■ Task
Copy each line holding the string "that".

━━━━━━━━━━━━━━━━━━━━

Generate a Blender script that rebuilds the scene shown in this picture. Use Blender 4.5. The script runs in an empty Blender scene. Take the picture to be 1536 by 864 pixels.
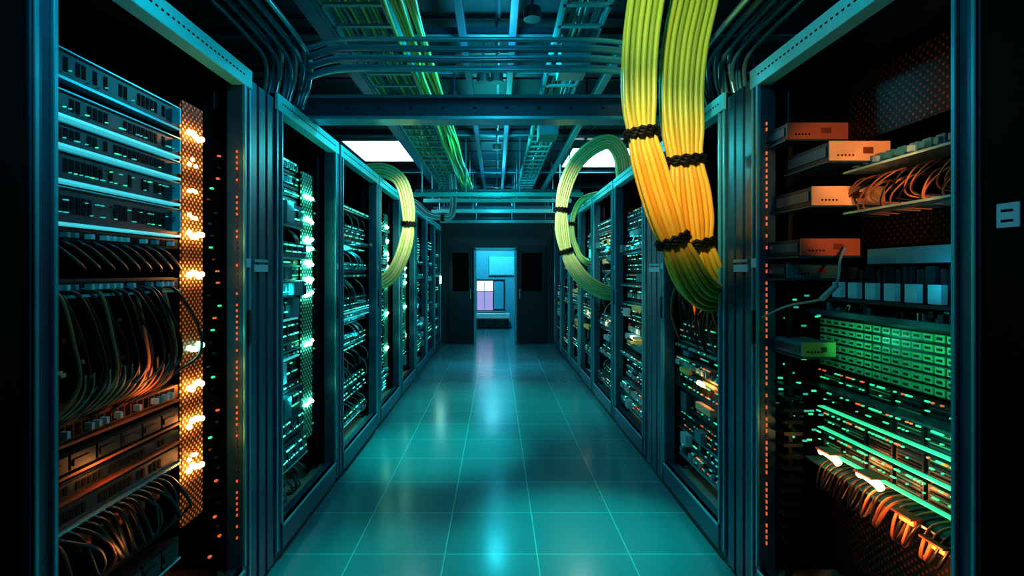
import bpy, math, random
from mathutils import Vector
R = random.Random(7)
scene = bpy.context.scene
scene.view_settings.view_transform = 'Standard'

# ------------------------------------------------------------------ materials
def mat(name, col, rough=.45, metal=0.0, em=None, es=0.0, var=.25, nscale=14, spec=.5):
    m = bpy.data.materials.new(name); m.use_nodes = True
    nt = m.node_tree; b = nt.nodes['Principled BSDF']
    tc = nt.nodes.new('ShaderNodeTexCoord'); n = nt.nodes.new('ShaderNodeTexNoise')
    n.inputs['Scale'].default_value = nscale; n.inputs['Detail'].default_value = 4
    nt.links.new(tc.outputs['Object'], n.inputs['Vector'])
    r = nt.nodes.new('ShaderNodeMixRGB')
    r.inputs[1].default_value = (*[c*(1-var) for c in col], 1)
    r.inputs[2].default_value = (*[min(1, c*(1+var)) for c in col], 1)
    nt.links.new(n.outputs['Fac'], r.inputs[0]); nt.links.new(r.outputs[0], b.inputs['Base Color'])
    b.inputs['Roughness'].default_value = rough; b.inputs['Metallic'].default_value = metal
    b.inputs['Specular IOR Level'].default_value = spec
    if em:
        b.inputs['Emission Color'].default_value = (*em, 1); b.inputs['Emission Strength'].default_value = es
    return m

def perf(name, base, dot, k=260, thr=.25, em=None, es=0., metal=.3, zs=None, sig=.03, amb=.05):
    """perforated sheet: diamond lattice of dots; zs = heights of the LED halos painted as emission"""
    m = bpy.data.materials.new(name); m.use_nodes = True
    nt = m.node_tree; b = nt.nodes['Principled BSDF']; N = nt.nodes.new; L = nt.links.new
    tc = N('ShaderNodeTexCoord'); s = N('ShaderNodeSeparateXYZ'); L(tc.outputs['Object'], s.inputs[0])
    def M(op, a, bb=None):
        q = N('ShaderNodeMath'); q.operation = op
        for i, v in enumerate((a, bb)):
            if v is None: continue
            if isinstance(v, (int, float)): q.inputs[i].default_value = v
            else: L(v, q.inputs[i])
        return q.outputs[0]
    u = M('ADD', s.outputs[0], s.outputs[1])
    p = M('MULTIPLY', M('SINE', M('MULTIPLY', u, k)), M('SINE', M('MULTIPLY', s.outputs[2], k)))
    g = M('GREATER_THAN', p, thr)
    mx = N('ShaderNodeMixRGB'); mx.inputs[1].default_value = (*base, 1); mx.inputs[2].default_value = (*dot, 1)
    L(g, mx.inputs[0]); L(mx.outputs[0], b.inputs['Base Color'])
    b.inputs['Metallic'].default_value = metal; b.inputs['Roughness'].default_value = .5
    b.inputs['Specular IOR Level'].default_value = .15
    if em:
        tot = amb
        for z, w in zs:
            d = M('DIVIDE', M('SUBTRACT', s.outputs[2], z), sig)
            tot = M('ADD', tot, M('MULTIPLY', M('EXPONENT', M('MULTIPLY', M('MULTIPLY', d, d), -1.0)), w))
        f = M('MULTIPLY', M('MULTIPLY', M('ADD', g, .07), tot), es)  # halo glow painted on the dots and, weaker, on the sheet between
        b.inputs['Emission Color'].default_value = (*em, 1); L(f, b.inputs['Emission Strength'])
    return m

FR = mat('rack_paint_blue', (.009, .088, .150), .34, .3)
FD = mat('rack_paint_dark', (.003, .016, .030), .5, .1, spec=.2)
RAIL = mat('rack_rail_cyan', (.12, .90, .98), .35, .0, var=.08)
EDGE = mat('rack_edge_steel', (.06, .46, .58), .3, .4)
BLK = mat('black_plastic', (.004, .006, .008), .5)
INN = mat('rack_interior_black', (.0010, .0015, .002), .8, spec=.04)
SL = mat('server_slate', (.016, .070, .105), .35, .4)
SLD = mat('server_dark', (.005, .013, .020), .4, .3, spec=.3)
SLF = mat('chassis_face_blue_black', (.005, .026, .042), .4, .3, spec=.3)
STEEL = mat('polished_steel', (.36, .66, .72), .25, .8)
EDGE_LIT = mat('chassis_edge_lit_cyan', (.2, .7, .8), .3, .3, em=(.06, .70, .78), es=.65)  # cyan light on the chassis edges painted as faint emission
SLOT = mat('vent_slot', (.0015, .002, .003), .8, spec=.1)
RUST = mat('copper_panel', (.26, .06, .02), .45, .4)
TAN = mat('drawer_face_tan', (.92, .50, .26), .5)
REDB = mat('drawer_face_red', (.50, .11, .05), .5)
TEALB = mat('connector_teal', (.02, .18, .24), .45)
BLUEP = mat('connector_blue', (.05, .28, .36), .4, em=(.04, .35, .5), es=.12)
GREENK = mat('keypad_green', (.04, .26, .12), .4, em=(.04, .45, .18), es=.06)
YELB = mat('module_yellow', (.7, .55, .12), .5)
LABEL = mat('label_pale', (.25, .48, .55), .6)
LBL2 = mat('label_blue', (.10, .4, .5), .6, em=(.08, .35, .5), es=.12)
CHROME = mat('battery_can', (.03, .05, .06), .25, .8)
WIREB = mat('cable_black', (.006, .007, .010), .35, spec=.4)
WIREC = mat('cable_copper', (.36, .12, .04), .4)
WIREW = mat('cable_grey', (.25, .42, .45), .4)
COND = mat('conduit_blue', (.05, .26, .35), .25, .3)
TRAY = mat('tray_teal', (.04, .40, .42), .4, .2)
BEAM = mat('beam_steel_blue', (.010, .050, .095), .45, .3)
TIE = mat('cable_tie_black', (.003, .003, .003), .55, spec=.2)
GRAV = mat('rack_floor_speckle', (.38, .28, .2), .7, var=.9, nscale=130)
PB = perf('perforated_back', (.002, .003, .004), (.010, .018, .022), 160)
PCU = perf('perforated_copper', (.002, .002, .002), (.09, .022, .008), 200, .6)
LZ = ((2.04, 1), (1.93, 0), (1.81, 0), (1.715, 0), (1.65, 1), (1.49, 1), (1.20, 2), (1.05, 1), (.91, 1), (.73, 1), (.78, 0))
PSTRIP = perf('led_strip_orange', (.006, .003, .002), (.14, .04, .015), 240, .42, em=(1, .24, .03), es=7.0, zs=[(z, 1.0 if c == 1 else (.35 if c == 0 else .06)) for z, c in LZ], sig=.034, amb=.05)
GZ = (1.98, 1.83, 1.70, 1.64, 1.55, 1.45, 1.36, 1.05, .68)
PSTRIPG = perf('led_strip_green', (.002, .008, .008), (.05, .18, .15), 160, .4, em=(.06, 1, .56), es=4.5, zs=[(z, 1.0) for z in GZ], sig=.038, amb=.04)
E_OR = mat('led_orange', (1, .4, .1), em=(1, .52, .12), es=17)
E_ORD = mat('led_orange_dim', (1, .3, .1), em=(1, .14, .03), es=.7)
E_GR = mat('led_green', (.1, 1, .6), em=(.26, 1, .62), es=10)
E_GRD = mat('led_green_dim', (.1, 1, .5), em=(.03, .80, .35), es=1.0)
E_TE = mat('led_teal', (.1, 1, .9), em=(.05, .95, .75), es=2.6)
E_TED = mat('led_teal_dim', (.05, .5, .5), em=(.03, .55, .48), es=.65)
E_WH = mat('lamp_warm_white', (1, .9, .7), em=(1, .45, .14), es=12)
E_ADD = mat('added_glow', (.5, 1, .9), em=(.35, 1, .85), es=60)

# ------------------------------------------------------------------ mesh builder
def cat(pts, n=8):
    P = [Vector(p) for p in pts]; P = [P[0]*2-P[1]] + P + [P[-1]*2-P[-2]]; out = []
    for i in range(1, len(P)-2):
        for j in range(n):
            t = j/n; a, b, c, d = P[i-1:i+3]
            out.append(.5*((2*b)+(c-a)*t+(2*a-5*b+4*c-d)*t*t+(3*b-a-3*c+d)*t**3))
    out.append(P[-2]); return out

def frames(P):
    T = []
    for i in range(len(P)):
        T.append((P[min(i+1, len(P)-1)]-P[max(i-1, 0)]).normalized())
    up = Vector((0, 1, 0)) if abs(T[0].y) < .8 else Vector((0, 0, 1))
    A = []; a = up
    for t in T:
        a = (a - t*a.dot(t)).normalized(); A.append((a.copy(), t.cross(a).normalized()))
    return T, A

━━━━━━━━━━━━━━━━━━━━

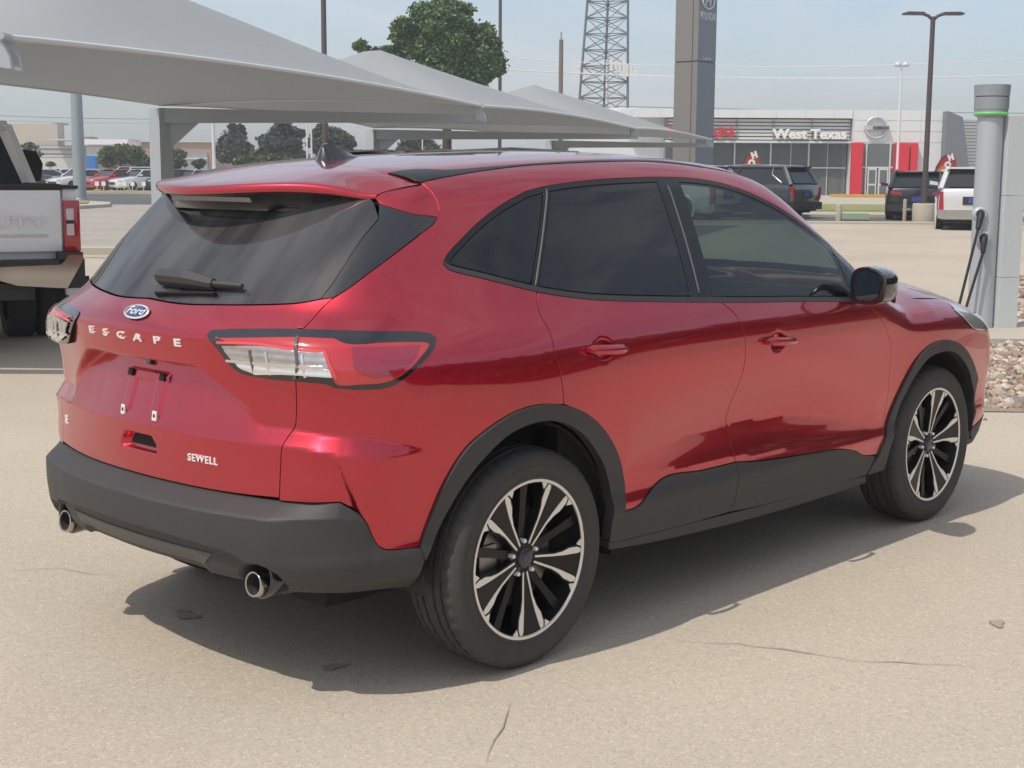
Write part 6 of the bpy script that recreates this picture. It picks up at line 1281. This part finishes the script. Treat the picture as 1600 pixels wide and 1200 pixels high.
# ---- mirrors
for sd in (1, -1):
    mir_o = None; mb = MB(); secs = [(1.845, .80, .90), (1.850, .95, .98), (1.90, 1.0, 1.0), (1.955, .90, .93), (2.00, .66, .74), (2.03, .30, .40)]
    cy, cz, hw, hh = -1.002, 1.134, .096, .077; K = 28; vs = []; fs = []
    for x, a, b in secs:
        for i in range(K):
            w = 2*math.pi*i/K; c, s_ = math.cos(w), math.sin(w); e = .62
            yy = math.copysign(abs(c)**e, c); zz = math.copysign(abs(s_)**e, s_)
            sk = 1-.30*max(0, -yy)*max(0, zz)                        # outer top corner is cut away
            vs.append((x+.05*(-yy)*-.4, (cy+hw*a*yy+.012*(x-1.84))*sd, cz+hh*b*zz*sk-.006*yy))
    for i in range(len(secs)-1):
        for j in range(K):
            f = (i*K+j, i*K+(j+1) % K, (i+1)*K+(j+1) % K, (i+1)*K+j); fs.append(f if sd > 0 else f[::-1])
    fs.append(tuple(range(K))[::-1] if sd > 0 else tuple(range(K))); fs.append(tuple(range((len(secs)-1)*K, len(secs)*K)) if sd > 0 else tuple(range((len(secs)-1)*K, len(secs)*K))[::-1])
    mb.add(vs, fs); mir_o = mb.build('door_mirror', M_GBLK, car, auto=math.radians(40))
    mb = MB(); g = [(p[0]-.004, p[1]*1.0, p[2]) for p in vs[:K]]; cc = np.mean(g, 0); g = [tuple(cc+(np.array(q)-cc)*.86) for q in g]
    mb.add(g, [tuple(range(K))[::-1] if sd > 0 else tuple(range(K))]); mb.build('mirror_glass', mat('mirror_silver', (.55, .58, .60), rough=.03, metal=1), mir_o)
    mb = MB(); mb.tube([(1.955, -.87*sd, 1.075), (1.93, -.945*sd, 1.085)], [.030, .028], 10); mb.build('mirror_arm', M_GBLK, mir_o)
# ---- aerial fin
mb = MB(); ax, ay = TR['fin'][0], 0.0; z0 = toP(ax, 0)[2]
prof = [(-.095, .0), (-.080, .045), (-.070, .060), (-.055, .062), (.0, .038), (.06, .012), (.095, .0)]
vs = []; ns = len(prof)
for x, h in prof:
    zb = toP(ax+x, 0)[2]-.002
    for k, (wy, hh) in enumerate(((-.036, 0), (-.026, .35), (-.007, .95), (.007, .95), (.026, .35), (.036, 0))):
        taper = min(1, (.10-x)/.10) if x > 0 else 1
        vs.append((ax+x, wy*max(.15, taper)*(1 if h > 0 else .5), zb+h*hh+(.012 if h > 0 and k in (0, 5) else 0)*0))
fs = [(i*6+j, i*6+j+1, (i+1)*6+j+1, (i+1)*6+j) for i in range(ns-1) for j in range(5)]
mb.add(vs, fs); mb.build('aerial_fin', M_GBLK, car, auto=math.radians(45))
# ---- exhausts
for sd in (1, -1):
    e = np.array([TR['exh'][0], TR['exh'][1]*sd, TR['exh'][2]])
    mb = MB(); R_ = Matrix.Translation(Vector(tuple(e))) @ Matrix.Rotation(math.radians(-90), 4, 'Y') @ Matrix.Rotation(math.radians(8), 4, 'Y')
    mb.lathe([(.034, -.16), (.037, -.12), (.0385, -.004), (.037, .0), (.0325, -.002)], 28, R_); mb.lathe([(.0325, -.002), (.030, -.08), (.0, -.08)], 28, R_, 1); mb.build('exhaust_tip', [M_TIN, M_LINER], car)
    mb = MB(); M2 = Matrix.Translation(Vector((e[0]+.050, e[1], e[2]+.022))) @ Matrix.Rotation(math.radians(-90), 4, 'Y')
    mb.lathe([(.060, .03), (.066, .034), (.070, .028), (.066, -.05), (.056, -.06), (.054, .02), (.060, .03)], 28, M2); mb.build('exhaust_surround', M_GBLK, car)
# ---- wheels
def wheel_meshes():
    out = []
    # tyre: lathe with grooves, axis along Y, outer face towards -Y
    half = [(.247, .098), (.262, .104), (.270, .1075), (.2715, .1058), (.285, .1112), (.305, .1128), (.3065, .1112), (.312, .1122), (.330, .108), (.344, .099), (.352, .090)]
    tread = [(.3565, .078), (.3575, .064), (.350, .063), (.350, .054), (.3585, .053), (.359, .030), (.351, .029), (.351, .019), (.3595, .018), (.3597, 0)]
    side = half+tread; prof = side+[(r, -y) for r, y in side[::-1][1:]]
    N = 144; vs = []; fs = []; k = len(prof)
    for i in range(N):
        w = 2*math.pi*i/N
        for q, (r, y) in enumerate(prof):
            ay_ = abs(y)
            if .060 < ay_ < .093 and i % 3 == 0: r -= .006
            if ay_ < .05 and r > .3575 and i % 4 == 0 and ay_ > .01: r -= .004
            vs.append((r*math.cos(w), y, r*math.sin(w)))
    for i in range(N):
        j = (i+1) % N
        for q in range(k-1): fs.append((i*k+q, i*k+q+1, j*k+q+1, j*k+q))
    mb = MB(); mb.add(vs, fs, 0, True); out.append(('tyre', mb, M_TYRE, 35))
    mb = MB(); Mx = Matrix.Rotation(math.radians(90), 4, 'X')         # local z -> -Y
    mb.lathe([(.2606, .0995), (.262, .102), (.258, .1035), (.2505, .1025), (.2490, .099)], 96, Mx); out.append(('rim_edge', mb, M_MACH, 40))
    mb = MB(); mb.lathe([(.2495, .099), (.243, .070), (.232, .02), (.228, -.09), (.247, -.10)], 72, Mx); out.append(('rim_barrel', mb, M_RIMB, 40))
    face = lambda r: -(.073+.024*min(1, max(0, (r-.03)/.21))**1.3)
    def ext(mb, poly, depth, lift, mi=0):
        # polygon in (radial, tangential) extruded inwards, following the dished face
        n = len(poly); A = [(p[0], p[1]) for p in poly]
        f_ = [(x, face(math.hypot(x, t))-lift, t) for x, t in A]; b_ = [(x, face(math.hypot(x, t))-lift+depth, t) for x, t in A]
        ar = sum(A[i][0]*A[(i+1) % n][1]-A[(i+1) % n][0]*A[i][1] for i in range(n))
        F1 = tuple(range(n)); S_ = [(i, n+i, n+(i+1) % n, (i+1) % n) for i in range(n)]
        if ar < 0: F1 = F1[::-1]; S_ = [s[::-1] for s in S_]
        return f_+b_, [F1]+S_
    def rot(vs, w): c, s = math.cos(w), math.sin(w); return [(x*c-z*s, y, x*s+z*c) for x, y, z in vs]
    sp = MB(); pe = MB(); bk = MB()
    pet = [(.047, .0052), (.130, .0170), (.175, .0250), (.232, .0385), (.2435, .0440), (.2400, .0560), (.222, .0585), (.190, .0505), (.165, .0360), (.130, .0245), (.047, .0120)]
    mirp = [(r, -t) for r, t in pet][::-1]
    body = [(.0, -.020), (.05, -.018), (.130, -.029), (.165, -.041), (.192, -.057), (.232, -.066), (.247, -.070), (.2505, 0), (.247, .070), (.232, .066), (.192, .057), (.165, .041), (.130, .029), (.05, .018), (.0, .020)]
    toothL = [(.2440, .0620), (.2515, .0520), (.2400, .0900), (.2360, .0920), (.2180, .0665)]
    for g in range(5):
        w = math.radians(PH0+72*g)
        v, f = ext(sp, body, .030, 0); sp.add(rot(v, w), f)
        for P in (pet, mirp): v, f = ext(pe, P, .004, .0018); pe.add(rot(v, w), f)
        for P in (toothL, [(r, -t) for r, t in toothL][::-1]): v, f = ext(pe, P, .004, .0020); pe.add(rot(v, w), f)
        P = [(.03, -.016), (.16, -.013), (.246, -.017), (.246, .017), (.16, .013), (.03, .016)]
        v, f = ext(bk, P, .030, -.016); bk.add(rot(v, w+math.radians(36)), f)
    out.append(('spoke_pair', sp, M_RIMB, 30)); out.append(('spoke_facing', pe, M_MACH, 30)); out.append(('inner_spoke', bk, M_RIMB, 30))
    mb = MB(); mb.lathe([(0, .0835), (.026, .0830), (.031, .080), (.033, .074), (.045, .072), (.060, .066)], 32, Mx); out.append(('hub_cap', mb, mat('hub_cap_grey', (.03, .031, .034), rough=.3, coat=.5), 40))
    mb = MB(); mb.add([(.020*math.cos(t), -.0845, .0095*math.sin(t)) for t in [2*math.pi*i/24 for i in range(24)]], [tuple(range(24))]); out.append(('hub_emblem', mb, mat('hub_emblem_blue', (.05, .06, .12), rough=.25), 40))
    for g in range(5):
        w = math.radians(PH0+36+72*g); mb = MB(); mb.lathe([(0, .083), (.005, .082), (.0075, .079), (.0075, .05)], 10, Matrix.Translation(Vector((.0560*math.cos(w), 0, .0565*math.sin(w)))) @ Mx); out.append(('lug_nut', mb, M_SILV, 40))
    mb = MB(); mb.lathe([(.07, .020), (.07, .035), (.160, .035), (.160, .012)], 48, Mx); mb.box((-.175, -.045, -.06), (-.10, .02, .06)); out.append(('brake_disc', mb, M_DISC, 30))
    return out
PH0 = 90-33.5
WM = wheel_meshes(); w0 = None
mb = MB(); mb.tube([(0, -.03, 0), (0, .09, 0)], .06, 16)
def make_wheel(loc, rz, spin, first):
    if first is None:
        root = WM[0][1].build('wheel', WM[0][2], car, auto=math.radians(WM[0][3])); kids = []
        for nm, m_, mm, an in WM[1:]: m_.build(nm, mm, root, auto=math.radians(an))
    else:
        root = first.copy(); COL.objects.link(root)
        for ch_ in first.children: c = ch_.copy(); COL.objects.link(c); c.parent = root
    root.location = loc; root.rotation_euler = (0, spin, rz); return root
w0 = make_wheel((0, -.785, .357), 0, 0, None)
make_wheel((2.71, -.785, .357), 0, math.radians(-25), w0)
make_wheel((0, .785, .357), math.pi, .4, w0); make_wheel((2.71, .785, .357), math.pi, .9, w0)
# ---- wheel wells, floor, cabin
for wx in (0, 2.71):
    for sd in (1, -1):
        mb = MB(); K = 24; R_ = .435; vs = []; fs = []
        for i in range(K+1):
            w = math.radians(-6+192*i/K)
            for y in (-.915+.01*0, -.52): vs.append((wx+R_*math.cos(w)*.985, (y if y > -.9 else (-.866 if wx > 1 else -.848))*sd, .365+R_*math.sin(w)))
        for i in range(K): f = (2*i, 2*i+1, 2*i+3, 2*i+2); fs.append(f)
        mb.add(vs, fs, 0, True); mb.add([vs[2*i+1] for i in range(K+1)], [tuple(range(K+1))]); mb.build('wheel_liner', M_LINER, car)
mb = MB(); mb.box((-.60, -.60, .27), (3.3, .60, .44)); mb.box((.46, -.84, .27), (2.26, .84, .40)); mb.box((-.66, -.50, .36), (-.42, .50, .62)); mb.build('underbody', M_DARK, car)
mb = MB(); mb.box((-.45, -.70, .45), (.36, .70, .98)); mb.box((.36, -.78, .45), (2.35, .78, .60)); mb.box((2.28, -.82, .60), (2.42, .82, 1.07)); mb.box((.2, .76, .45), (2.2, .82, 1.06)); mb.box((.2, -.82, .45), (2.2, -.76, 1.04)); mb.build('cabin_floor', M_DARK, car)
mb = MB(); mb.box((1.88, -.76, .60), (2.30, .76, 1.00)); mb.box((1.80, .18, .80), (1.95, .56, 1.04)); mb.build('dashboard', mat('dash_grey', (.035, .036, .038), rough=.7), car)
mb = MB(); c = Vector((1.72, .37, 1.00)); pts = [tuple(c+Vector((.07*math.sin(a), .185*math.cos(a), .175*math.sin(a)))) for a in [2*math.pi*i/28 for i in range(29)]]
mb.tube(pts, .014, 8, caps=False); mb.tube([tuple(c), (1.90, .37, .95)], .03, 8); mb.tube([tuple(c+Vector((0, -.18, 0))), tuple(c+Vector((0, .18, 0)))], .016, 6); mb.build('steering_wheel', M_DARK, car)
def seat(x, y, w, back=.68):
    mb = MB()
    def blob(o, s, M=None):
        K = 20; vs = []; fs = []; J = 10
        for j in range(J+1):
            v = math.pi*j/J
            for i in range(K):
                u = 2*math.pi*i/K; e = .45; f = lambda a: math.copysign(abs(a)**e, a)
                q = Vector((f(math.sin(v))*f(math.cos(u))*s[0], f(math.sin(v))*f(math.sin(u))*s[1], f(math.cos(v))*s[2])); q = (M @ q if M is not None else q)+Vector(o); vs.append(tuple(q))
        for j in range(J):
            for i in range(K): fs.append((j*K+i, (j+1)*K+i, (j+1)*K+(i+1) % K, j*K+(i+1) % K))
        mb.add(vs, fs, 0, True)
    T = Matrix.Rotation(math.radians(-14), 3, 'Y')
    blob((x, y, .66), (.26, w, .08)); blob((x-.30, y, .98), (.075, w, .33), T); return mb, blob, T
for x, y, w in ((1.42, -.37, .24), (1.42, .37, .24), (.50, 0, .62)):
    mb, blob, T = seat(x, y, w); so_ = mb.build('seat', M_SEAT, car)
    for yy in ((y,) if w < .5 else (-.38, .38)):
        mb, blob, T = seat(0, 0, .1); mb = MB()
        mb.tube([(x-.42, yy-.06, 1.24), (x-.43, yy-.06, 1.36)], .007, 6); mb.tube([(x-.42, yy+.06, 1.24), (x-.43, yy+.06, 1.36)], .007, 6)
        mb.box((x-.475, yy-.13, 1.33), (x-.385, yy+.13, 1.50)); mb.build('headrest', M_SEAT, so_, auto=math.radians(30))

━━━━━━━━━━━━━━━━━━━━

■ Finished answer
Generate a Blender script that rebuilds the scene shown in this picture. Use Blender 4.5. The script runs in an empty Blender scene. Take the picture to be 1536 by 864 pixels.
Write part 6 of the bpy script that recreates this picture. It picks up at line 1281. This part finishes the script. Treat the picture as 1600 pixels wide and 1200 pixels high.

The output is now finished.